**TASK GOAL:** Transcribe all of the material exactly.

**DATA LINES:**
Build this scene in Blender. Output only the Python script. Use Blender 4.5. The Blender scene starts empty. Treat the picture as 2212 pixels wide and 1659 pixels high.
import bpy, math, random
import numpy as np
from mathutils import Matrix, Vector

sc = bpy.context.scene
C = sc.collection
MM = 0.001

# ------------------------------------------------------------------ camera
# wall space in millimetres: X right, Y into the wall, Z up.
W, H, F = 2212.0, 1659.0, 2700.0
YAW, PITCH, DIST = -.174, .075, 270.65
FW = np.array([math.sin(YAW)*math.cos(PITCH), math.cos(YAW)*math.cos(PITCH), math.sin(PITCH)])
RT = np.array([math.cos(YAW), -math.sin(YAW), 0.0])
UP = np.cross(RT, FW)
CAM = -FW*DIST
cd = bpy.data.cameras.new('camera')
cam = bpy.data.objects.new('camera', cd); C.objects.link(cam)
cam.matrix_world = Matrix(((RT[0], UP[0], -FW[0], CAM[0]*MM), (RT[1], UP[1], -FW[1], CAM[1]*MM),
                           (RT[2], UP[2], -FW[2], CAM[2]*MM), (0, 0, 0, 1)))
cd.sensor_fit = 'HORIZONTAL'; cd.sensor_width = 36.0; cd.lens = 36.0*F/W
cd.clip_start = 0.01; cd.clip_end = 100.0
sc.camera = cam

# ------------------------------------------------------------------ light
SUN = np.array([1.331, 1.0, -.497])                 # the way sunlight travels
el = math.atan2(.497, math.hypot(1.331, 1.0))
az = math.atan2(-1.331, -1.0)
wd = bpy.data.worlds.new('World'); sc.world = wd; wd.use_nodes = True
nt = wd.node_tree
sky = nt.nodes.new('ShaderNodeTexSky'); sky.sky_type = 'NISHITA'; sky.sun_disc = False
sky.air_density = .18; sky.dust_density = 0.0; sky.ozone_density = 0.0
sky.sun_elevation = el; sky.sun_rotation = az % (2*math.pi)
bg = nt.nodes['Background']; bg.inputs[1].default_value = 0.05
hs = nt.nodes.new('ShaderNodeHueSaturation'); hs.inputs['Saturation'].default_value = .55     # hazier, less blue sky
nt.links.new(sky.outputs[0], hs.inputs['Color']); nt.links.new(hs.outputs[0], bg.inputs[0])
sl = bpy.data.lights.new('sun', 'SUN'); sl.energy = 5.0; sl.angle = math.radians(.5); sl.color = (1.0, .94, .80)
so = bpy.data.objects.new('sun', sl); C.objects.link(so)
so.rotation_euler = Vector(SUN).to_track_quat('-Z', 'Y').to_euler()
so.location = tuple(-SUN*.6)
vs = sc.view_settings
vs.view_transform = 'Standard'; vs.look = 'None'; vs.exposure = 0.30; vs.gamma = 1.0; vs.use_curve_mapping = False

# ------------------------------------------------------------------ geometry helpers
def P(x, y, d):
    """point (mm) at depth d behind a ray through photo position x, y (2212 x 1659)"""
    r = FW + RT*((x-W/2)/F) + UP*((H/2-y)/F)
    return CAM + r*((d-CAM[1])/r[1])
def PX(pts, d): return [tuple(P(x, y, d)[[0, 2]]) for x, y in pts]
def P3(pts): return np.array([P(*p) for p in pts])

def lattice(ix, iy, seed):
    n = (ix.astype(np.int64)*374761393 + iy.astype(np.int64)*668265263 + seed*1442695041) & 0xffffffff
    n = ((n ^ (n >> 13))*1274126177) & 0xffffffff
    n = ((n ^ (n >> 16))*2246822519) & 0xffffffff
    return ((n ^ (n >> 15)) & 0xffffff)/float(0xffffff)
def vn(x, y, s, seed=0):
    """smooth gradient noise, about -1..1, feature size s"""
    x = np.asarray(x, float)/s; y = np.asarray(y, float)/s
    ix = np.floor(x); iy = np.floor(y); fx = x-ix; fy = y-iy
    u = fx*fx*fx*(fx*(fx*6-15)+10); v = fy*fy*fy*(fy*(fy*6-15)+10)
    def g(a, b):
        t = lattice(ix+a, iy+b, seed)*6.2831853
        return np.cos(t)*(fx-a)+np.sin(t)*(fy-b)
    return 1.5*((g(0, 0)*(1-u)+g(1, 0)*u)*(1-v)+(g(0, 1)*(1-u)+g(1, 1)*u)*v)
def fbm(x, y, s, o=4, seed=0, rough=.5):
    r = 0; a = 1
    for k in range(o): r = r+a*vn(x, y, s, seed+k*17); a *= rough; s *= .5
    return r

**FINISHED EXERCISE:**
Build this scene in Blender. Output only the Python script. Use Blender 4.5. The Blender scene starts empty. Treat the picture as 2212 pixels wide and 1659 pixels high.
import bpy, math, random
import numpy as np
from mathutils import Matrix, Vector

sc = bpy.context.scene
C = sc.collection
MM = 0.001

# ------------------------------------------------------------------ camera
# wall space in millimetres: X right, Y into the wall, Z up.
W, H, F = 2212.0, 1659.0, 2700.0
YAW, PITCH, DIST = -.174, .075, 270.65
FW = np.array([math.sin(YAW)*math.cos(PITCH), math.cos(YAW)*math.cos(PITCH), math.sin(PITCH)])
RT = np.array([math.cos(YAW), -math.sin(YAW), 0.0])
UP = np.cross(RT, FW)
CAM = -FW*DIST
cd = bpy.data.cameras.new('camera')
cam = bpy.data.objects.new('camera', cd); C.objects.link(cam)
cam.matrix_world = Matrix(((RT[0], UP[0], -FW[0], CAM[0]*MM), (RT[1], UP[1], -FW[1], CAM[1]*MM),
                           (RT[2], UP[2], -FW[2], CAM[2]*MM), (0, 0, 0, 1)))
cd.sensor_fit = 'HORIZONTAL'; cd.sensor_width = 36.0; cd.lens = 36.0*F/W
cd.clip_start = 0.01; cd.clip_end = 100.0
sc.camera = cam

# ------------------------------------------------------------------ light
SUN = np.array([1.331, 1.0, -.497])                 # the way sunlight travels
el = math.atan2(.497, math.hypot(1.331, 1.0))
az = math.atan2(-1.331, -1.0)
wd = bpy.data.worlds.new('World'); sc.world = wd; wd.use_nodes = True
nt = wd.node_tree
sky = nt.nodes.new('ShaderNodeTexSky'); sky.sky_type = 'NISHITA'; sky.sun_disc = False
sky.air_density = .18; sky.dust_density = 0.0; sky.ozone_density = 0.0
sky.sun_elevation = el; sky.sun_rotation = az % (2*math.pi)
bg = nt.nodes['Background']; bg.inputs[1].default_value = 0.05
hs = nt.nodes.new('ShaderNodeHueSaturation'); hs.inputs['Saturation'].default_value = .55     # hazier, less blue sky
nt.links.new(sky.outputs[0], hs.inputs['Color']); nt.links.new(hs.outputs[0], bg.inputs[0])
sl = bpy.data.lights.new('sun', 'SUN'); sl.energy = 5.0; sl.angle = math.radians(.5); sl.color = (1.0, .94, .80)
so = bpy.data.objects.new('sun', sl); C.objects.link(so)
so.rotation_euler = Vector(SUN).to_track_quat('-Z', 'Y').to_euler()
so.location = tuple(-SUN*.6)
vs = sc.view_settings
vs.view_transform = 'Standard'; vs.look = 'None'; vs.exposure = 0.30; vs.gamma = 1.0; vs.use_curve_mapping = False

# ------------------------------------------------------------------ geometry helpers
def P(x, y, d):
    """point (mm) at depth d behind a ray through photo position x, y (2212 x 1659)"""
    r = FW + RT*((x-W/2)/F) + UP*((H/2-y)/F)
    return CAM + r*((d-CAM[1])/r[1])
def PX(pts, d): return [tuple(P(x, y, d)[[0, 2]]) for x, y in pts]
def P3(pts): return np.array([P(*p) for p in pts])

def lattice(ix, iy, seed):
    n = (ix.astype(np.int64)*374761393 + iy.astype(np.int64)*668265263 + seed*1442695041) & 0xffffffff
    n = ((n ^ (n >> 13))*1274126177) & 0xffffffff
    n = ((n ^ (n >> 16))*2246822519) & 0xffffffff
    return ((n ^ (n >> 15)) & 0xffffff)/float(0xffffff)
def vn(x, y, s, seed=0):
    """smooth gradient noise, about -1..1, feature size s"""
    x = np.asarray(x, float)/s; y = np.asarray(y, float)/s
    ix = np.floor(x); iy = np.floor(y); fx = x-ix; fy = y-iy
    u = fx*fx*fx*(fx*(fx*6-15)+10); v = fy*fy*fy*(fy*(fy*6-15)+10)
    def g(a, b):
        t = lattice(ix+a, iy+b, seed)*6.2831853
        return np.cos(t)*(fx-a)+np.sin(t)*(fy-b)
    return 1.5*((g(0, 0)*(1-u)+g(1, 0)*u)*(1-v)+(g(0, 1)*(1-u)+g(1, 1)*u)*v)
def fbm(x, y, s, o=4, seed=0, rough=.5):
    r = 0; a = 1
    for k in range(o): r = r+a*vn(x, y, s, seed+k*17); a *= rough; s *= .5
    return r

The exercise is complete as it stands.